FWIW a random work to be performed later is a delayed work.
It can be queued on a global workqueue or you can create your
own workqueue. This is the latter way, it's even simpler if you
just use NULL as workqueue, it will then end up on the big
system workqueue. The workqueue in turn uses deferrable timers,
and these can also be used directly.
#include <linux/workqueue.h>
struct foo {
struct workqueue_struct *foo_wq;
struct delayed_work delayed_foo_work;
....
};
static void foo_work_cb(struct work_struct *work)
{
struct foo *foo = container_of(work, struct foo, delayed_foo_work.work);
... do the work ...
};
main {
INIT_DEFERRABLE_WORK(&foo->delayed_foo_work, foo_work_cb);
queue_delayed_work(foo->foo_wq, &foo->delayed_foo_work, 6*HZ);
}
6*HZ means wait for 6 seconds as the delay is given in ticks (jiffies)

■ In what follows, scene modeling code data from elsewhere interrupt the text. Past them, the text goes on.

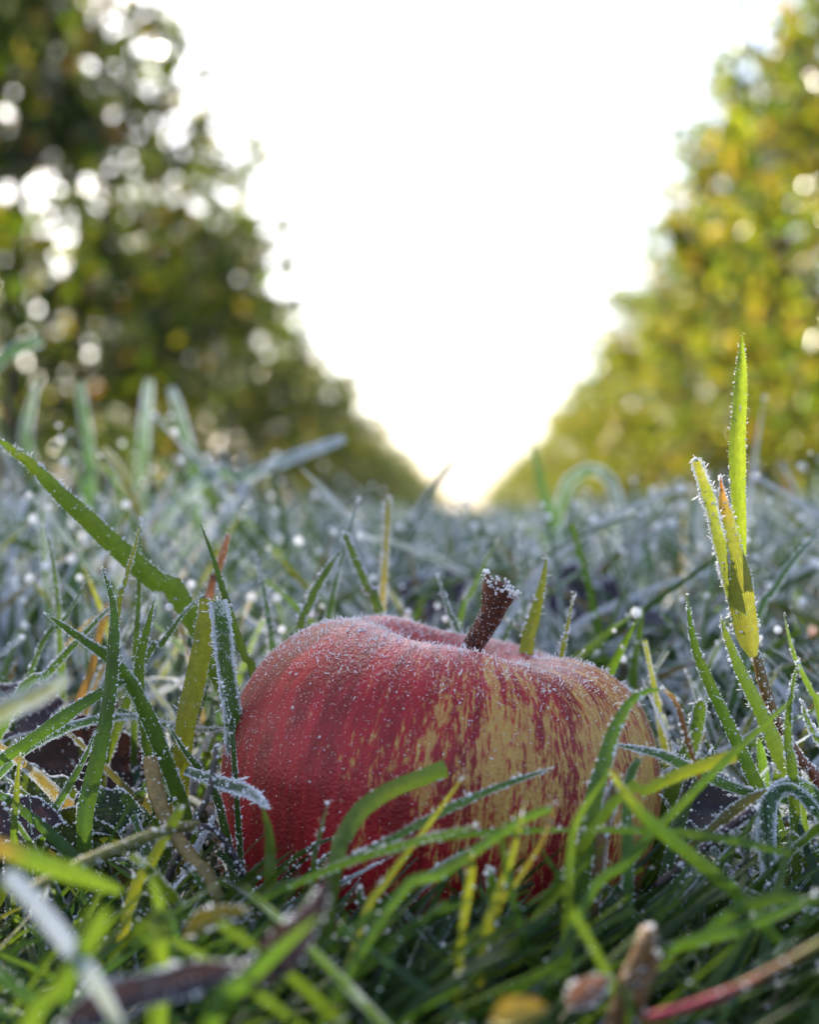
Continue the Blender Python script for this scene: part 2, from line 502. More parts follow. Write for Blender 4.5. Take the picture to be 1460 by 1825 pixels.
# ------------------------------------------------------------------ apple
AR = 0.0400
AC = np.array([(783 - 730) / FPX * .251, .251, .0336])
PRF = np.array([(0, .60), (.05, .61), (.12, .67), (.22, .78), (.32, .85), (.44, .905), (.58, .90), (.73, .82), (.87, .65), (.96, .40), (1.0, .12), (.985, -.14), (.93, -.40), (.83, -.64), (.69, -.82), (.53, -.91), (.38, -.92), (.24, -.87), (.12, -.80), (0, -.77)])
def rotx(a): c, s = math.cos(a), math.sin(a); return np.array([[1, 0, 0], [0, c, -s], [0, s, c]])
def roty(a): c, s = math.cos(a), math.sin(a); return np.array([[c, 0, s], [0, 1, 0], [-s, 0, c]])
def rotz(a): c, s = math.cos(a), math.sin(a); return np.array([[c, -s, 0], [s, c, 0], [0, 0, 1]])
A_ROT = roty(math.radians(7)) @ rotx(math.radians(-3))
def apple_surface(R, nt=120, ns=90):
    pr = spline(PRF, ns)
    th = np.linspace(0, 2 * np.pi, nt, endpoint=False)
    rr = pr[:, 0][:, None]; zz = pr[:, 1][:, None]
    top = np.clip(zz, 0, 1)
    lob = .008 * np.cos(5 * th + .6) * top + .012 * np.cos(2 * th + .5) + .008 * np.cos(3 * th + 2.0)
    X = rr * (1 + lob) * np.cos(th); Y = rr * (1 + lob) * np.sin(th)
    # shoulders rise and fall around the stem basin
    shoulder = np.exp(-((rr - .5) / .28) ** 2) * (zz > 0)
    Z = zz + shoulder * (.018 * np.cos(5 * th + 1.1) + .012 * np.cos(3 * th + .4) + .06 * np.cos(th - 2.6))
    Z = np.where(Z > 0, Z * .76, Z * .9)
    V = np.stack([X, Y, Z], -1) * R
    pole = np.stack(np.broadcast_arrays(np.cos(th) * np.ones_like(zz), np.sin(th) * np.ones_like(zz), np.linspace(0, 1, ns)[:, None] + 0 * th), -1)
    i = np.arange(ns - 1)[:, None]; j = np.arange(nt)[None]
    q = np.stack([i * nt + j, (i + 1) * nt + j, (i + 1) * nt + (j + 1) % nt, i * nt + (j + 1) % nt], -1).reshape(-1, 4)
    return V, pole, q
def apple_mat():
    t = NT('apple_skin')
    pole = t.attr('pole').outputs['Vector']
    sep = t.n('SeparateXYZ', i0=pole)
    cx, sy, v = sep.outputs
    def nz(sc_, vs, det, seed, rough=.6):
        m = t.n('VectorMath', _operation='MULTIPLY', i0=pole, i1=(sc_, sc_, vs)).outputs[0]
        a = t.n('VectorMath', _operation='ADD', i0=m, i1=(seed, seed * .7, seed * .3)).outputs[0]
        return t.n('TexNoise', Vector=a, Scale=1.0, Detail=det, Roughness=rough).outputs[0]
    geo = t.n('NewGeometry')
    streak = nz(8.5, 5.5, 5.0, 3.1, .7)
    fine = nz(24.0, 7.0, 4.0, 7.7, .65)
    speck = nz(60.0, 50.0, 3.0, 1.7, .6)
    blush = nz(1.6, 1.5, 2.0, 5.5)
    # yellow ground colour shows on the side facing front right (cx>0, sy<0) in the middle latitudes
    side = t.math('ADD', t.math('MULTIPLY', cx, .54), t.math('MULTIPLY', sy, -.38))
    lat = t.math('SUBTRACT', 1.0, t.math('MULTIPLY', t.math('ABSOLUTE', t.math('SUBTRACT', v, .44)), 5.0))
    base = t.math('ADD', t.math('ADD', side, t.math('MULTIPLY', lat, .30)), t.math('MULTIPLY', blush, .35))
    base = t.math('SUBTRACT', base, .63)
    red = t.math('ADD', t.math('MULTIPLY', streak, 1.35), t.math('MULTIPLY_ADD', fine, .9, -.15))
    red = t.math('ADD', red, t.math('MULTIPLY_ADD', speck, 1.1, -.275))
    red = t.math('SUBTRACT', red, t.math('MULTIPLY', base, .62))
    f = t.ramp(red, .94, 1.17)
    yel = t.mix(t.ramp(fine, .35, .65), (0.42, 0.21, 0.06), (0.52, 0.35, 0.08))
    rd = t.mix(t.ramp(streak, .4, .62), (0.38, 0.006, 0.022), (0.17, 0.002, 0.010))
    f2 = t.math('MULTIPLY', f, .97)
    c = t.mix(f2, yel, rd)
    # lenticels and scuffs
    vor = t.n('TexVoronoi', Vector=geo.outputs['Position'], Scale=420.0)
    dot = t.ramp(vor.outputs['Distance'], .16, .08)
    c = t.mix(t.math('MULTIPLY', dot, .45), c, (0.45, 0.28, 0.14))
    frz = t.n('TexNoise', Vector=geo.outputs['Position'], Scale=1600.0, Detail=3.0).outputs[0]
    frl = t.n('TexNoise', Vector=geo.outputs['Position'], Scale=110.0, Detail=3.0).outputs[0]
    up = t.ramp(v, .62, .25)
    fro = t.math('ADD', t.math('ADD', frz, t.math('MULTIPLY', frl, .5)), t.math('MULTIPLY', up, .14))
    fr = t.math('MULTIPLY', t.ramp(fro, .98, 1.12), .14)
    c = t.mix(fr, c, (0.70, 0.45, 0.58))
    h = t.math('ADD', t.math('MULTIPLY', frz, .5), t.math('MULTIPLY', frl, .8))
    bm = t.n('Bump', Strength=.7, Distance=.0008, Height=h)
    p = t.n('BsdfPrincipled', Base__Color=c, Roughness=t.math('MULTIPLY_ADD', frl, .35, .16), Normal=bm.outputs[0])
    p.inputs['Specular IOR Level'].default_value = .28
    p.inputs['Sheen Weight'].default_value = 0
    return t.done(p.outputs[0])
M_APPLE = apple_mat()
apple_e = empty('apple', (AC[0], AC[1], 0.0), 'large frosty red and yellow striped apple lying in the grass, stem up', 'apple')
aV, pole, aq = apple_surface(AR)
ns_, nt_ = aV.shape[:2]
aW = (aV.reshape(-1, 3) @ A_ROT.T) + AC
mk('body', aW, [aq], M_APPLE, parent=apple_e, attrs={'pole': pole.reshape(-1, 3)}, loc=AC)
# stem: from the bottom of the basin up and to the right, with a flared broken end
cav = AC + A_ROT @ np.array([0, 0, .45 * AR])
tipc = P(893, 1043, .246)
mid = P(873, 1100, .247)
sC = spline([cav - (mid - cav) * .1, cav * .5 + mid * .5 + np.array([-.0004, 0, 0]), mid, mid * .45 + tipc * .55, tipc], 26)
sR = np.interp(np.linspace(0, 1, 26), [0, .2, .6, .8, .93, 1], [.0025, .0019, .0020, .0023, .0031, .0034])
sV, sq, st3 = tube(sC, sR, 16, cap=False)
stp = norm(sC[-1] - sC[-2])
ring = sV[-16:].copy()
c0 = ring.mean(0)
jag = (rng.uniform(-.0005, .0005, (16, 1)) + .0011 * np.sin(np.arange(16) * .393 * 1.0 + 1.2)[:, None] + .0005 * np.sin(np.arange(16) * 1.18)[:, None])
sV[-16:] = ring + stp * jag
ring = sV[-16:].copy()
inn = c0 + (ring - c0) * .62 - stp * .0004
inn2 = c0 + (ring - c0) * .45 - stp * .0022
b0 = len(sV) - 16
sV = np.vstack([sV, inn, inn2, c0 - stp * .0026])
jj = np.arange(16); j1 = (jj + 1) % 16
qq = np.vstack([sq, np.stack([b0 + jj, b0 + j1, b0 + 16 + j1, b0 + 16 + jj], -1), np.stack([b0 + 16 + jj, b0 + 16 + j1, b0 + 32 + j1, b0 + 32 + jj], -1)])
t3 = np.stack([b0 + 32 + jj, b0 + 32 + j1, np.full(16, b0 + 48)], -1)
stem_o = mk('stem', sV, [qq, t3], M_STEM, parent=apple_e, loc=sC[0])
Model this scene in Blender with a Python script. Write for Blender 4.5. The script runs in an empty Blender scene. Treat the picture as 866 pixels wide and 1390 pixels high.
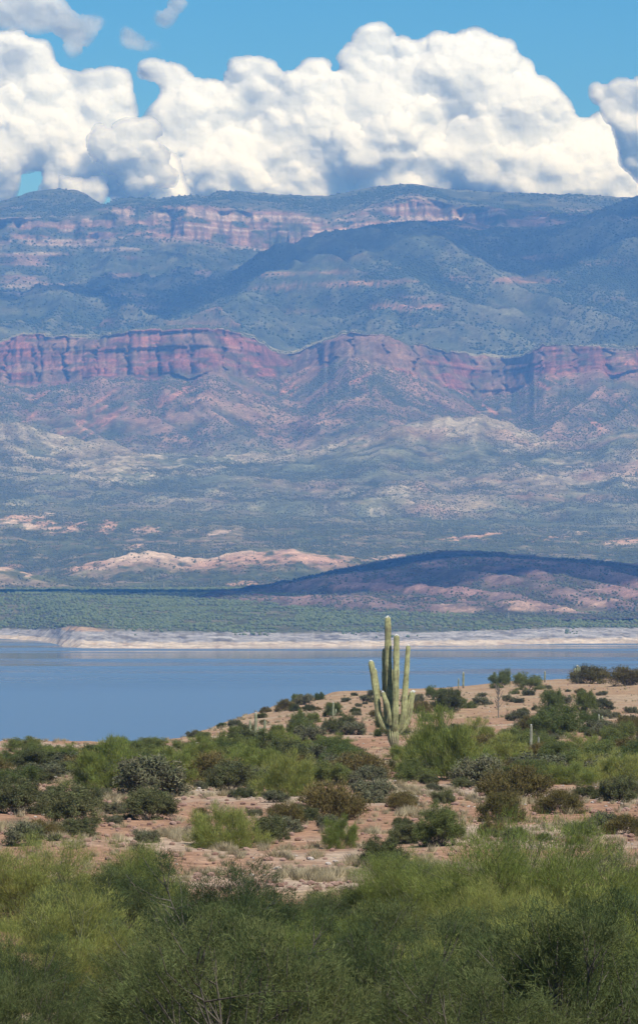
import bpy, math, random
import numpy as np
from mathutils import Vector, Matrix

random.seed(7)
rng = np.random.default_rng(7)
SC = bpy.context.scene
COL = SC.collection

# ------------------------------------------------------------------ camera
# telephoto: 7200 pixels of focal length on the 866 x 1390 photograph, horizon on row 790
F, CX, HZ = 7200.0, 433.0, 790.0
cam = bpy.data.cameras.new('camera')
cam.sensor_fit = 'VERTICAL'; cam.sensor_height = 24.0; cam.sensor_width = 24.0
cam.lens = 24.0 * F / 1390.0
cam.shift_y = (HZ - 695.0) / 1390.0
cam.clip_start = 1.0; cam.clip_end = 200000.0
co = bpy.data.objects.new('camera', cam); COL.objects.link(co)
co.location = (0, 0, 0); co.rotation_euler = (math.radians(90), 0, 0)
SC.camera = co

# ------------------------------------------------------------------ light
SUN_EL, SUN_AZ = math.radians(49), math.radians(30)      # azimuth: to the right of straight behind the camera
S = Vector((math.cos(SUN_EL) * math.sin(SUN_AZ), -math.cos(SUN_EL) * math.cos(SUN_AZ), math.sin(SUN_EL)))
sun = bpy.data.lights.new('sun', 'SUN'); sun.energy = 4.6; sun.angle = math.radians(0.53); sun.color = (1.0, 0.98, 0.95)
so = bpy.data.objects.new('sun', sun); COL.objects.link(so)
so.rotation_euler = S.to_track_quat('Z', 'Y').to_euler()

W = bpy.data.worlds.new('World'); SC.world = W; W.use_nodes = True
wt = W.node_tree; wt.nodes.clear()
sky = wt.nodes.new('ShaderNodeTexSky'); sky.sky_type = 'NISHITA'; sky.sun_disc = False
sky.sun_elevation = SUN_EL
sky.sun_rotation = math.atan2(S.x, S.y)
sky.altitude = 1500; sky.air_density = 0.7; sky.dust_density = 0.0; sky.ozone_density = 4.0
hs = wt.nodes.new('ShaderNodeHueSaturation'); hs.inputs['Saturation'].default_value = 1.38; hs.inputs['Hue'].default_value = .497
bg = wt.nodes.new('ShaderNodeBackground'); bg.inputs[1].default_value = 0.11
wo = wt.nodes.new('ShaderNodeOutputWorld')
wt.links.new(sky.outputs[0], hs.inputs['Color']); wt.links.new(hs.outputs[0], bg.inputs[0]); wt.links.new(bg.outputs[0], wo.inputs[0])

SC.view_settings.view_transform = 'Standard'; SC.view_settings.look = 'None'
SC.view_settings.exposure = 0.0; SC.view_settings.gamma = 1.0
SC.render.engine = 'CYCLES'
cy = SC.cycles
cy.max_bounces = 6; cy.diffuse_bounces = 3; cy.glossy_bounces = 3; cy.transmission_bounces = 4
cy.transparent_max_bounces = 24; cy.volume_bounces = 1; cy.use_denoising = True
cy.caustics_reflective = False; cy.caustics_refractive = False

# ------------------------------------------------------------------ helpers
def tag(o, label=None, cat=None, group=None, kind=None):
    if label: o['label'] = label
    if cat: o['category'] = cat
    if group: o['group'] = group
    if kind: o['kind'] = kind
    return o

def _hash(ix, iy, seed):
    h = (ix.astype(np.int64) * 374761393 + iy.astype(np.int64) * 668265263 + seed * 1442695041) & 0xffffffff
    h = ((h ^ (h >> 13)) * 1274126177) & 0xffffffff
    h = (h ^ (h >> 16)) & 0xffffffff
    return h / 4294967295.0

def vnoise(x, y, seed=0):
    x = np.asarray(x, float); y = np.asarray(y, float)
    ix = np.floor(x); iy = np.floor(y); fx = x - ix; fy = y - iy
    fx = fx * fx * fx * (fx * (fx * 6 - 15) + 10); fy = fy * fy * fy * (fy * (fy * 6 - 15) + 10)
    a = _hash(ix, iy, seed); b = _hash(ix + 1, iy, seed); c = _hash(ix, iy + 1, seed); d = _hash(ix + 1, iy + 1, seed)
    return (a + (b - a) * fx) * (1 - fy) + (c + (d - c) * fx) * fy * 1.0

def fbm(x, y, octs=4, seed=0, gain=0.5):
    s = 0; a = 1.0; t = 0
    for k in range(octs):
        s = s + a * (vnoise(x, y, seed + k * 17) * 2 - 1); t += a
        a *= gain; x = x * 2.03 + 11.3; y = y * 2.03 + 5.7
    return s / t

def ridged(x, y, octs=4, seed=0, gain=0.5):
    s = 0; a = 1.0; t = 0
    for k in range(octs):
        s = s + a * (1 - np.abs(vnoise(x, y, seed + k * 17) * 2 - 1)); t += a
        a *= gain; x = x * 2.07 + 3.1; y = y * 2.07 + 9.2
    return s / t

def ss(a, b, x):
    t = np.clip((x - a) / (b - a), 0, 1); return t * t * (3 - 2 * t)

def curve(pts, x, blur=0):
    xs, ys = zip(*pts)
    if not blur: return np.interp(x, xs, ys)
    return sum(np.interp(x + d * blur, xs, ys) for d in (-1, -.6, -.3, 0, .3, .6, 1)) / 7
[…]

and the system does HZ ticks per second.
>> > I have realized that I could work with one-shot-interrupts. Then the
>> > urgency to disable interrupts go away, as only one interrupt would
>> > be served. That was not my immediate solution though, as I have been
>> > using isr type registers in this way several times before.
>>
>> That sounds like the right solution. With ONESHOT a threaded IRQ
>> will have its line masked until you return from the ISR thread. Would this
>> work for your usecase?
>
> The ISR thread would need to be able to disable further interrupts
> before it returned, is that possible without deadlock? If so, it's
> a good fit.
Yes that is what the ONESHOT flag means. So like this:
ret = request_threaded_irq(irqnum, NULL, foo_irq_handler,
IRQF_TRIGGER_FALLING | IRQF_ONESHOT,
"foo", foo);
To register a threaded oneshot IRQ that will run on a falling edge,
as a thread, until completed, masking its own interrupt line, but
no others.
The threaded handler can msleep(), mdelay()/udelay() etc since it
is a thread. usleep_range(a, b) is the best as the system can idle
while that happens, and can plan for a good wakeup point.